20 November 2012

Still Musing about Thanksgiving . . .

Shared by a friend from India: "Americans are curious. You set aside a national holiday in which to be thankful for everything you have, but then spend at least part of it rushing around, looking to buy more."

Is anybody besides me old enough to remember when Thanksgiving was like the Sabbath? God was praised. Family was central. Food was wonderful, and something for which to be grateful -- and to share. (If we didn't have at least 15 people gathered around our ping pong table it was an off year.) Downtown Prescott was ghostly. The grocery stores were all closed. The two-theatre movie house was silent. (Yes, this was before silent movies!) Nobody thought anything of it because shopping never entered our minds.
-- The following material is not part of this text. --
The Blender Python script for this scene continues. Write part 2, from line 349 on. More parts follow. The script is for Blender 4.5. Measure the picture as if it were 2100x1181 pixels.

I'm not sure the leaders we so often deride are the real problem here in the United States of Advertising. 

15 November 2012

Did I Miss Thanksgiving?

Today is November 15. With Thanksgiving still a week away, I have not yet purchased a turkey, let alone defrosted, roasted, or eaten one. I have not made up every bed, fold out couch, air mattress, and camping cot on the property in anticipation of family coming over the river and through the woods. I have not yet sung We Gather Together in sacrament meeting. (It is one of my all-time favorite hymns; the ward music chairman picks it once a year, if I'm lucky.) I am wearing an orange shirt, living in a house bedecked with pumpkins and pilgrims and handcrafted folkart that reminds me to be grateful. And yet, I hold in my hand a Christmas card.

A. Christmas. Card. And, no, it is not from Walmart or Target or any of the other retailers who were peddling Christmas trees a couple of weeks before I thought to get out the scarecrows. It is from a woman I have known and loved for years and always considered sane. Until now. I noted (through tears) that she wrote the poem on it herself, and I have no doubt it will touch my heart in, say, ten days or so. This afternoon it was all I could do not to toss it in the grinder with the fresh cranberries.

I feel very much like the turkey in this popular cartoon. I love Christmas. I really do. I've published stories of my own Christmas miracles two years in a row now. Perhaps, after Thanksgiving, I'll tell you all about them.